After taking two overhand rights flush on the chin at the end of the first round of his bout against Christian Hammer last Saturday, Joe Joyce had a knowing glance on his face. His eyebrows raised, his lips pursed, the facial pronunciation of “whew, okay.” In that moment, Joyce could have been thinking any of the following and it would have made sense: 1. “I shouldn’t have been hit by those,” 2. “Those were some hard shots,” or 3. “I have quite the chin.”
Joyce’s nickname “The Juggernaut,” is the best kind of nickname, one that provides alliteration that rolls off the tongue, and one that is rooted in his actual characteristics. In the past, Joyce has said that his main attributes are his “engine” and his ability to take a punch. Joyce may not be blindingly fast—in fact, sometimes he seems noticeably slow—but he is certainly not unathletic. A former track-and-field standout, rugby player, swimmer, Kung Fu and Wushu practitioner, ballet dancer, NCAA cheerleader at Sacramento State, Joyce is probably among the sport’s more well-rounded athletes, at least in terms of resume.
Just as he was trying to solve with his broad sampling of athletics throughout his life, observers likely see Joyce in the ring and think “what IS he?” Joyce doesn’t quite fit the archetype of any brand of heavyweight. He’s athletic but not what one would describe as fast. He punches hard, but his punches aren’t thrown, nor do they land, in an eye-catching manner. He’s a pressure fighter, but not an all-out swarmer. He’s big, but not imposingly so standing in front of others in the weight division.
Why Joyce has been so effective can be difficult to describe. The consensus seems to be that his constant presence alone has been a breaker of wills in the ring.
The right hands that connected from Hammer in the early going certainly weren’t the last ones to find their mark, but they were the last ones to seem concerning. Once Joyce had determined he was able to absorb those shots and continue to move forward, the fight was effectively over.
“I don’t mind too much,” Joyce said of the punches he took in speaking with Andi Purewal of Boxing Social following the bout. “I can take punches, I’m a tough guy.
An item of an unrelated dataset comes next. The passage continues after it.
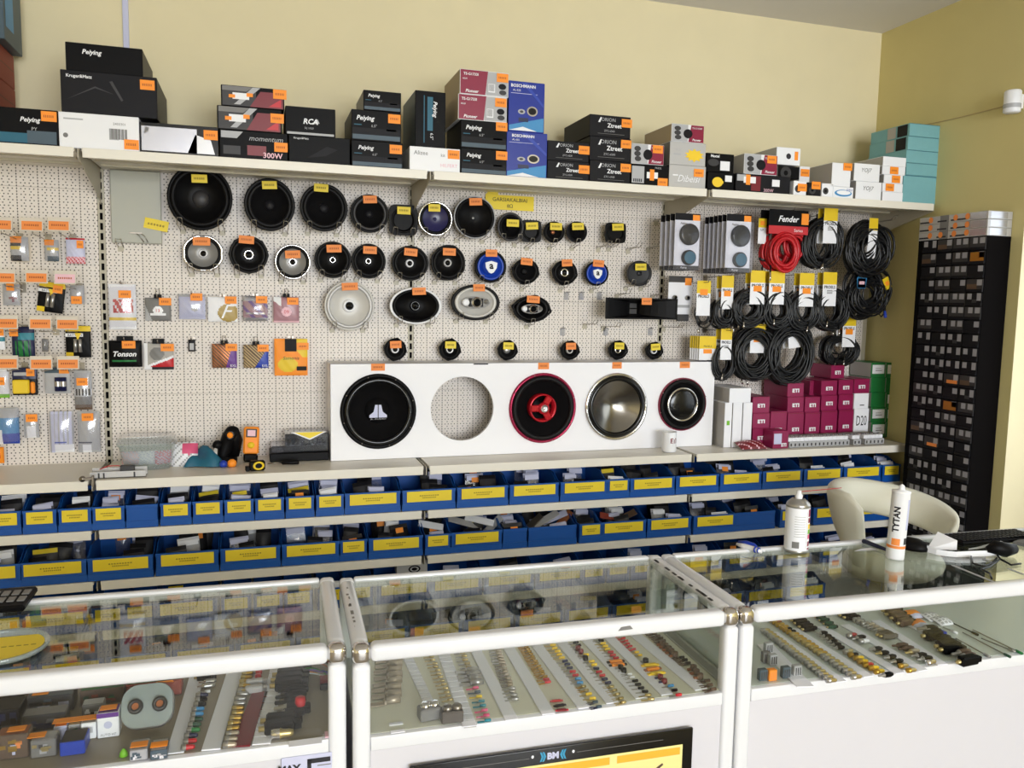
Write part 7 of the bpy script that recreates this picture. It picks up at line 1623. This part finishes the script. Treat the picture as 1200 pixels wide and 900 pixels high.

But there’s plenty of room for improvement. I’m not the finished article yet, but it’s exciting for the fans.”
Although the outcome of the bout wasn’t in question after the second round, the method of victory still was. There was still the question of whether he would be able to stop Hammer, a heavyweight that had proven durable in recent years against fighters bubbling just below the elite level. At this point, simply defeating Hammer isn’t an indication of much beyond a heavyweight being at the European level or above. However, actually stopping Hammer remains a statement, an indication that you’re likely better than the sub-elite. Typically, Hammer is able to not only absorb punches himself, but also slow the tempo of a fight to a sloppy, frustrating slog. Against Joyce, he found the pace, as color commentator Carl Frampton described, “uncomfortably fast,” and had exhausted himself just trying to work that hard, that often by the end of the third round.
Joyce threw a right uppercut to the body again and again, and accompanied it with jabs to the midsection sneaky right hands to Hammer’s side when the two would engage in close. Then, in the fourth round, Joyce’s brow went the opposite direction it went in the first. His gaze narrowed, and he ripped a left hook to Hammer’s body that made him take a knee so defeatedly that the referee didn’t bother to count before waving the fight off.
Joyce did what a heavyweight who purports to be of the caliber he claims to be should be able to do to Hammer. In that sense, he answered a few questions. One wouldn’t have been foolish to think that even a Hammer coming in on short notice would have been able to drag Joyce, coming off a layoff, into a sloppy snoozer. But every Joyce fight begs as many questions as it answers, which is what makes him the most intriguing figure in the upper reaches of the heavyweight division at the moment.
Without easily fitting into a particular category as a fighter, Joyce is a difficult fighter to forecast against the division’s best. Joyce is the poster boy for “more than the sum of his parts” in the ring. Skill for skill, attribute for attribute, many other heavyweights in the world would best him. If you were to place Joyce on a heavy bag next to heavyweights demonstrably worse than him and showed him to a total outsider, they might think the others were the title contenders and not him.
Of course, boxing isn’t a skills competition, it’s a fight. And in a fight, the attributes Joyce visually possesses to anyone’s eye are alluring when placing him in fantasy matchups. What if he can walk through the punches of the division’s very best too? Could other top heavyweights keep up with his tempo? Is it possible that Joyce could simply grind more classically skilled fighters down at the championship level?
On the flip side: Could his openness defensively be perilous against even better fighters? Would better conditioned fighters than the ones he’s faced to this point be impervious to his insistence upon a torrid work rate?
One way or another, when Joe Joyce fights, eyebrows are raised.